An Empirical Analysis of Measure-Valued Derivatives for Policy Gradients

TL;DR

This paper empirically evaluates the Measure-Valued Derivative as a low-variance, unbiased gradient estimator for policy gradients in reinforcement learning, applicable to both differentiable and non-differentiable function approximators.

Contribution

It introduces and empirically tests the Measure-Valued Derivative for policy gradients, demonstrating its effectiveness across various action space dimensions.

Findings

Achieves comparable performance to likelihood-ratio and reparametrization methods.

Works with both differentiable and non-differentiable function approximators.

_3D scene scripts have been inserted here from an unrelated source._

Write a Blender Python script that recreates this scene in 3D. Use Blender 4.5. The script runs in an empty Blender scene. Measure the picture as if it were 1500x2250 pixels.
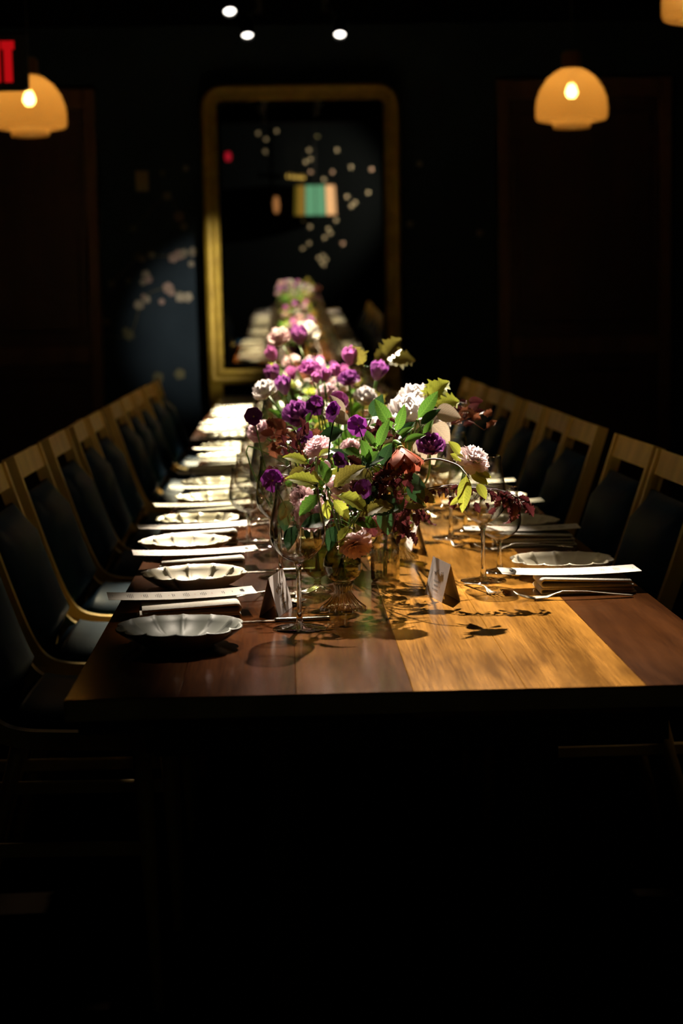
import bpy, math, random
from mathutils import Vector, Matrix, Euler
random.seed(7)
SC = bpy.context.scene
COL = SC.collection
V = Vector

# ------------------------------------------------------------------ camera
FPX, ROLL, PITCH, YAW = 3750.0, 0.018, math.radians(6.6956), math.radians(1.8218)
CAM = V((0, 0, 1.24))
_d = V((math.sin(YAW)*math.cos(PITCH), math.cos(YAW)*math.cos(PITCH), -math.sin(PITCH)))
_r = V((math.cos(YAW), -math.sin(YAW), 0))
_u = _r.cross(_d)
_R = _r*math.cos(ROLL) - _u*math.sin(ROLL)
_U = _u*math.cos(ROLL) + _r*math.sin(ROLL)
cd = bpy.data.cameras.new('camera')
cam = bpy.data.objects.new('camera', cd); COL.objects.link(cam)
m = Matrix((_R, _U, -_d)).transposed().to_4x4(); m.translation = CAM
cam.matrix_world = m
cd.sensor_fit = 'VERTICAL'; cd.sensor_height = 36.0; cd.lens = FPX/2250*36
cd.clip_start = 0.05; cd.clip_end = 100
cd.dof.use_dof = True; cd.dof.focus_distance = 2.78; cd.dof.aperture_fstop = 4.3
SC.camera = cam

def ray(x, y): return _d + _R*((x-750)/FPX) - _U*((y-1125)/FPX)
def atz(x, y, z):
    v = ray(x, y); return CAM + v*((z-CAM.z)/v.z)
def atY(x, y, Y):
    v = ray(x, y); return CAM + v*(Y/v.y)

# ------------------------------------------------------------------ world, exposure, lights
w = bpy.data.worlds.new('night_room'); SC.world = w; w.use_nodes = True
w.node_tree.nodes['Background'].inputs[0].default_value = (0.3, 0.4, 0.6, 1)
w.node_tree.nodes['Background'].inputs[1].default_value = 0.0
SC.view_settings.view_transform = 'Standard'; SC.view_settings.look = 'None'
SC.view_settings.gamma = 1; SC.view_settings.use_curve_mapping = False
SC.view_settings.exposure = 0.0
cy = SC.cycles
cy.max_bounces = 10; cy.diffuse_bounces = 3; cy.glossy_bounces = 6; cy.transmission_bounces = 8
cy.transparent_max_bounces = 32; cy.sample_clamp_indirect = 3.0
cy.caustics_reflective = False; cy.caustics_refractive = False

def spot(name, loc, aim, power, deg, blend=0.35, col=(1, .80, .52), rad=.02):
    l = bpy.data.lights.new(name, 'SPOT'); l.energy = power; l.color = col
    l.spot_size = math.radians(deg); l.spot_blend = blend; l.shadow_soft_size = rad
    o = bpy.data.objects.new(name, l); COL.objects.link(o); o.location = loc
    o.rotation_euler = (V(aim)-V(loc)).to_track_quat('-Z', 'Y').to_euler(); return o

# (lamp position, aim point, watts, cone degrees, blend)
TRACK = [
    ((.34, 4.55, 2.79), (.315, 2.56, .75), 1850, 21.5, .8),
    ((-.16, 5.35, 2.79), (.08, 3.46, .75), 1800, 18.5, .4),
    ((.34, 6.25, 2.79), (.13, 4.40, .75), 1700, 23.5, .4),
    ((-.16, 7.25, 2.79), (.01, 5.75, .75), 2200, 20, .4),
    ((-.24, 8.87, 2.79), (-.03, 7.1, .75), 2900, 21, .45),
    ((-.165, 9.59, 2.79), (-.02, 8.2, .75), 3400, 23, .45),
    ((.345, 9.63, 2.79), (.28, 7.9, .75), 3000, 25, .5),
]
TRACK.append(((-.16, 3.55, 2.79), (-.02, 2.70, .75), 230, 15.5, .6))  # weak fill beam added to soften the near left corner
for i, (p, a, pw, dg, bl) in enumerate(TRACK):
    d = (V(a)-V(p)).normalized()
    spot('track_beam', V(p)+d*.075, a, pw, dg, bl, (1, .86, .68) if a[1] < 4 else (1, .88, .56))
spot('mural_beam', (.45, 7.9, 2.85), (-.47, 10.8, 1.22), 380, 18, 1.0, (1, .92, .8))
spot('rear_wall_beam', (1.9, -1.5, 2.2), (.2, -3.19, 2.0), 420, 75, .6, (1, .86, .6))  # unseen spot added so the rear blossoms show in the mirror

# fill light added for the chairs, as from further unseen pendants
def fill_light(loc, power):
    l = bpy.data.lights.new('pendant_fill', 'POINT'); l.energy = power; l.color = (1, .72, .38); l.shadow_soft_size = .1
    o = bpy.data.objects.new('pendant_fill', l); COL.objects.link(o); o.location = loc
fill_light((1.22, 5.0, 2.25), 5.5); fill_light((1.30, 3.3, 2.2), 2); fill_light((-1.07, 5.25, 2.2), 2.2)

# ------------------------------------------------------------------ helpers
class MB:
    def __init__(s): s.v = []; s.f = []
    def add(s, vs, fs, M=None):
        o = len(s.v)
        s.v += [tuple(M @ V(p)) if M is not None else tuple(p) for p in vs]
        s.f += [tuple(i+o for i in q) for q in fs]; return s
    def box(s, c, d, M=None, bev=0.0):
        x, y, z = d[0]/2, d[1]/2, d[2]/2; b = min(bev, x*.9, y*.9, z*.9)
        if b <= 0:
            vs = [(c[0]+i*x, c[1]+j*y, c[2]+k*z) for k in (-1, 1) for j in (-1, 1) for i in (-1, 1)]
            return s.add(vs, [(0, 2, 3, 1), (4, 5, 7, 6), (0, 1, 5, 4), (2, 6, 7, 3), (0, 4, 6, 2), (1, 3, 7, 5)], M)
        vs, fs = [], []
        rings = [(-z, x-b, y-b), (-z+b, x, y), (z-b, x, y), (z, x-b, y-b)]
        for zz, xx, yy in rings:
            xx2, yy2 = xx, yy
            for px, py in ((xx2-b, -yy2), (xx2, -yy2+b), (xx2, yy2-b), (xx2-b, yy2), (-xx2+b, yy2), (-xx2, yy2-b), (-xx2, -yy2+b), (-xx2+b, -yy2)):
                vs.append((c[0]+px, c[1]+py, c[2]+zz))
        for k in range(3):
            for i in range(8):
                j = (i+1) % 8; fs.append((k*8+i, k*8+j, k*8+8+j, k*8+8+i))
        fs.append(tuple(range(7, -1, -1))); fs.append(tuple(range(24, 32)))
        return s.add(vs, fs, M)
    def lathe(s, prof, n=32, M=None, rf=None, cap=False):
        vs, fs = [], []
        for k, (r, z) in enumerate(prof):
            for i in range(n):
                a = 2*math.pi*i/n
                rr, zz = (r, z) if rf is None else rf(r, z, a, k)
                vs.append((rr*math.cos(a), rr*math.sin(a), zz))
        for k in range(len(prof)-1):
            for i in range(n):
                j = (i+1) % n; fs.append((k*n+i, k*n+j, k*n+n+j, k*n+n+i))
        if cap:
            fs.append(tuple(range(n-1, -1, -1))); fs.append(tuple((len(prof)-1)*n+i for i in range(n)))
        return s.add(vs, fs, M)
    def tube(s, pts, rad, n=6, M=None):
        pts = [V(p) for p in pts]; N = len(pts)
        rs = rad if isinstance(rad, (list, tuple)) else [rad]*N
        vs, fs = [], []; up = None
        for i, p in enumerate(pts):
            t = (pts[min(i+1, N-1)]-pts[max(i-1, 0)])
            t = t.normalized() if t.length > 1e-9 else V((0, 0, 1))
            if up is None: up = V((0, 0, 1)) if abs(t.z) < .9 else V((1, 0, 0))
            a = (up - t*up.dot(t)); a = a.normalized() if a.length > 1e-6 else t.orthogonal().normalized()
            up = a; b = t.cross(a)
            for k in range(n):
                q = 2*math.pi*k/n; vs.append(p + (a*math.cos(q)+b*math.sin(q))*rs[i])
        for i in range(N-1):
            for k in range(n):
                j = (k+1) % n; fs.append((i*n+k, i*n+j, i*n+n+j, i*n+n+k))
        fs.append(tuple(range(n-1, -1, -1))); fs.append(tuple((N-1)*n+k for k in range(n)))
        return s.add(vs, fs, M)
    def strip(s, prof, y0, y1, M=None, closed=True):
        """closed x-z outline extruded along y"""
        n = len(prof); vs = [(x, y0, z) for x, z in prof] + [(x, y1, z) for x, z in prof]
        fs = [(i, (i+1) % n, n+(i+1) % n, n+i) for i in range(n if closed else n-1)]
        if closed: fs += [tuple(range(n-1, -1, -1)), tuple(range(n, 2*n))]
        return s.add(vs, fs, M)
    def mesh(s, name, mat, smooth=True):
        me = bpy.data.meshes.new(name); me.from_pydata(s.v, [], s.f)
        if mat: me.materials.append(mat)
        if smooth: me.polygons.foreach_set('use_smooth', [True]*len(me.polygons))
        me.update(); return me

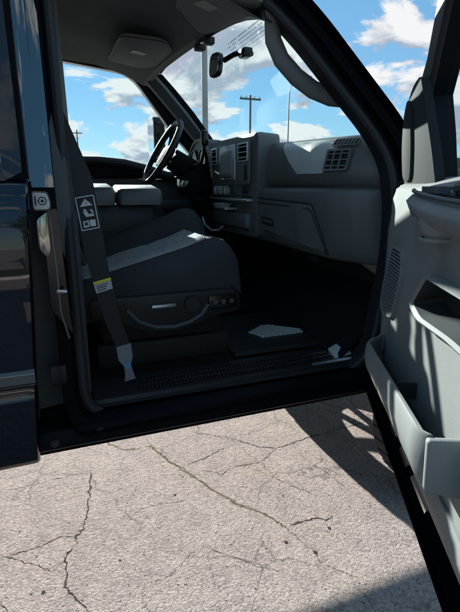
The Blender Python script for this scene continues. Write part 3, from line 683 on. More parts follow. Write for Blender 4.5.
# ------------------------------------------------------------------ seats
def seat(y0, y1, x1, name, bol=.098, zt=0.0):
    n = MB(); NX, NY = 26, 26; w = y1-y0
    def prof(x):
        z = .962+.262*(min(x, .60)-.25)
        if x > .60: z += .008*math.sin((x-.60)/(x1-.60)*math.pi)
        if x > .665: z -= .055*((x-.665)/(x1-.665))**2.2
        return z+zt
    def top(x, y):
        v = (y-y0)/w; e = abs(v*2-1)
        b = (bol if v > .5 else .004)*math.exp(-((e-.80)/.20)**2)*min(1, .55+.9*max(0, x-.16))
        edge = -.05*max(0, (e-.86)/.14)**2-(.014*max(0, (e-.80)/.2) if v < .5 else 0)
        b2 = .012*math.exp(-((x-.62)/.05)**2)*(1-e**4)
        return prof(x)+b+edge+b2
    gr_ = [[Vector((.16+(x1-.16)*i/NX, y0+w*j/NY, top(.16+(x1-.16)*i/NX, y0+w*j/NY))) for j in range(NY+1)] for i in range(NX+1)]
    rim = [gr_[i][0] for i in range(NX+1)]+[gr_[NX][j] for j in range(1, NY+1)]+[gr_[i][NY] for i in range(NX-1, -1, -1)]+[gr_[0][j] for j in range(NY-1, 0, -1)]
    c = Vector(((.16+x1)/2, (y0+y1)/2, 0))
    def low(p, z, k): 
        d = Vector((p.x-c.x, p.y-c.y, 0)); return Vector((c.x+d.x*k, c.y+d.y*k, z))
    b = n.bm; vg = [[b.verts.new(p) for p in r] for r in gr_]
    for i in range(NX):
        for j in range(NY): b.faces.new((vg[i][j], vg[i+1][j], vg[i+1][j+1], vg[i][j+1]))
    rv = [vg[i][0] for i in range(NX+1)]+[vg[NX][j] for j in range(1, NY+1)]+[vg[i][NY] for i in range(NX-1, -1, -1)]+[vg[0][j] for j in range(NY-1, 0, -1)]
    prev = rv
    for dz, k in ((.03, 1.012), (.08, 1.015), (.0, 1.0)):
        if dz: cur = [b.verts.new(low(v.co, v.co.z-dz, k)) for v in rv]
        else: cur = [b.verts.new(low(v.co, .872+zt, 1.0)) for v in rv]
        m_ = len(rv)
        for j in range(m_): b.faces.new((prev[j], prev[(j+1) % m_], cur[(j+1) % m_], cur[j]))
        prev = cur
    b.faces.new(prev)
    s = n.build(name, M['fabric'], truck, smooth=60)
    # insert
    k_ = MB(); rows = []
    xi0, xi1 = .17, .615
    for i in range(15):
        x = xi0+(xi1-xi0)*i/14
        seam = .005*(math.exp(-((i-4)/.5)**2)+math.exp(-((i-9)/.5)**2))
        rows.append([Vector((x, y0+w*(.10+.62*j/12), top(x, y0+w*(.10+.62*j/12))+.009-max(seam, .005*math.exp(-((j-6)/.5)**2))-(.008 if j in (0, 12) else 0))) for j in range(13)])
    k_.loft(rows, False, False); T('seat_insert', k_, M['insert'], s, smooth=60)
    k_ = MB(); k_.tube([Vector((x, y0+w*.095, top(x, y0+w*.095)+.002)) for x in [.18+.43*q/14 for q in range(15)]]+[Vector((.62, y0+w*(.10+.62*q/12), top(.62, y0+w*(.10+.62*q/12))+.002)) for q in range(1, 13)], .0032, 6); T('seat_piping', k_, M['insert'], s)
    # back rest, leaning to the rear
    k_ = MB(); rows = []
    for i in range(12):
        u = i/11; z = 1.0+zt+.62*u; x = .13-.16*u
        hw = w*.5*(1-.18*u**2)*(1 if u < .93 else .9); th = .11*(1-.35*u)
        rows.append([(x+th*.5*max(-1, min(1, math.cos(a)*1.25))+.02*abs(math.sin(a))**3*(1 if math.cos(a) > 0 else 0), (y0+y1)/2+hw*max(-1, min(1, math.sin(a)*1.15)), z) for a in [2*math.pi*q/24 for q in range(24)]])
    k_.loft(rows); T('backrest', k_, M['fabric'], s, smooth=50)
    k_ = MB(); k_.box((-.10, (y0+y1)/2-.13, 1.66+zt), (-.0, (y0+y1)/2+.13, 1.80+zt), .04, 4); k_.tube([(-.04, (y0+y1)/2-.06, 1.58), (-.05, (y0+y1)/2-.06, 1.68)], .007); k_.tube([(-.04, (y0+y1)/2+.06, 1.58), (-.05, (y0+y1)/2+.06, 1.68)], .007); T('headrest', k_, M['fabric'], s)
    return s, top
s1, top1 = seat(.37, .86, .735, 'front_seat')
seat(1.10, 1.58, .74, 'front_seat')
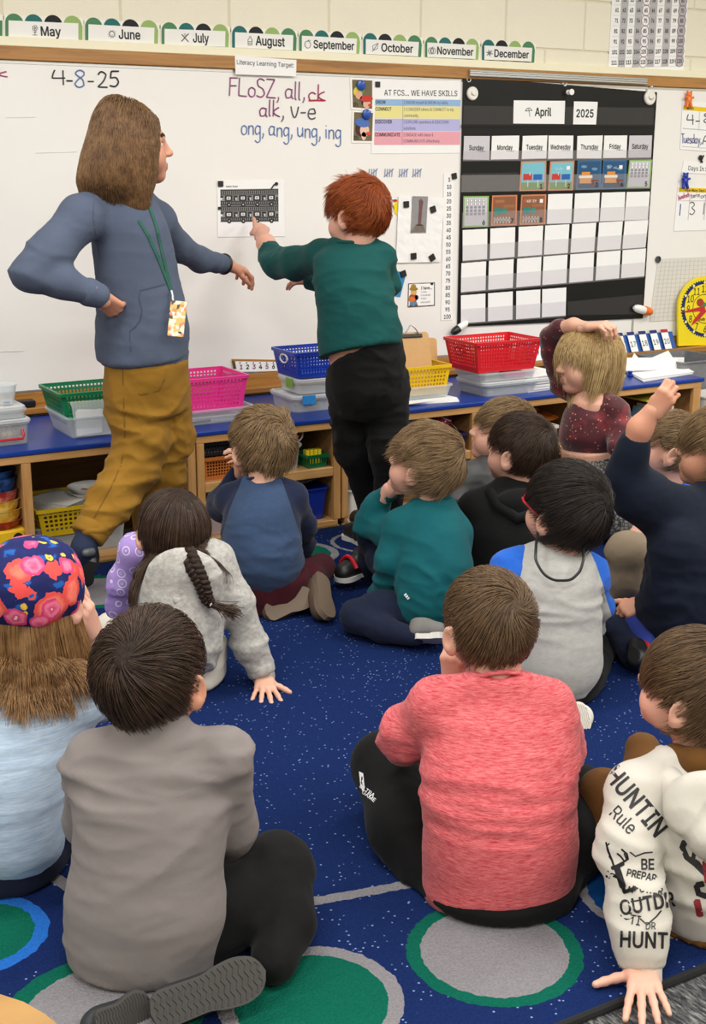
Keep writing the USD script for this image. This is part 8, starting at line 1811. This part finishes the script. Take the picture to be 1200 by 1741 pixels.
obj('buckle', Field(limb([(146, 940, 3.70, 7), (156, 938, 3.72, 7)], .01)).mesh(.005), plain('buckle_grey', '55565a', .4, .1), t, True)
pf = P(252, 950, 4.02); shoe(t, pf * [1, 1, 0] + [-.03, -.03, .013], pf * [1, 1, 0] + RT * .14 + HF * .1 + [0, 0, .013], UP, w=.045, msole=M_black, mup=M_shoe, tread=False, hgt=.06)
M_lan = plain('green_lanyard', '1d5a48', .8)
for L_ in ([(236, 374), (252, 400), (270, 440), (284, 475), (291, 494)], [(255, 352), (266, 385), (276, 430), (286, 470), (291, 494)]): laid(t, g, L_, .0042, M_lan, 'lanyard', 3.85, .003)
pb = P(291, 494, 3.6); dd = 0.0
p1 = pb.copy()
ub_ = unit(pb - CAM)
for _ in range(90): p1 = p1 + ub_ * float(np.clip(g(p1[None])[0] * .7, -.02, .03))
p1 = p1 - ub_ * .012
kk = depth(p1) / FOC
obj('badge_clip', tube([p1, p1 - UPV * 8 * kk + RT * 2 * kk, p1 - UPV * 18 * kk + RT * 3 * kk], .004, 8), M_alu, t)
c_ = p1 - UPV * 49 * kk + RT * 11 * kk - FW * .01
m_ = rr_loft([(13.5 * kk, 30 * kk, 0, .004), (14 * kk, 30.5 * kk, .002, .004), (13.5 * kk, 30 * kk, .004, .004)]); ang = .10
m_.apply_transform(frame_xf(c_, RT * math.cos(ang) - UPV * math.sin(ang), UPV * math.cos(ang) + RT * math.sin(ang), -FW))
obj('badge', m_, matraw('badge_pattern', {'g': ('geometry', {}), 'v': ('voronoi_texture', {'scale': 95.0}), 'r': ('rgb_ramp', {'ramp': [(.2, srgb('e8d8c0')), (.4, srgb('d8825a')), (.55, srgb('4a3a34')), (.7, srgb('d8b060')), (1, srgb('efe4d4'))], 'interpolate': False}), 's': ('separate_color', {}), 'p': ('principled_bsdf', {'roughness': .3})}, [('g.position', 'v.vector'), ('v.color', 's.color'), ('s.r', 'r.fac'), ('r.color', 'p.base_color')]), t, 40)
sk.append(core(sh))
finish(t, sk, SKIN3)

Effective in low and high-dimensional action spaces.

Abstract

Reinforcement learning methods for robotics are increasingly successful due to the constant development of better policy gradient techniques. A precise (low variance) and accurate (low bias) gradient estimator is crucial to face increasingly complex tasks. Traditional policy gradient algorithms use the likelihood-ratio trick, which is known to produce unbiased but high variance estimates. More modern approaches exploit the reparametrization trick, which gives lower variance gradient estimates but requires differentiable value function approximators. In this work, we study a different type of stochastic gradient estimator: the Measure-Valued Derivative. This estimator is unbiased, has low variance, and can be used with differentiable and non-differentiable function approximators. We empirically evaluate this estimator in the actor-critic policy gradient setting and show that it can reach comparable performance with methods based on the likelihood-ratio or reparametrization tricks, both in low and high-dimensional action spaces.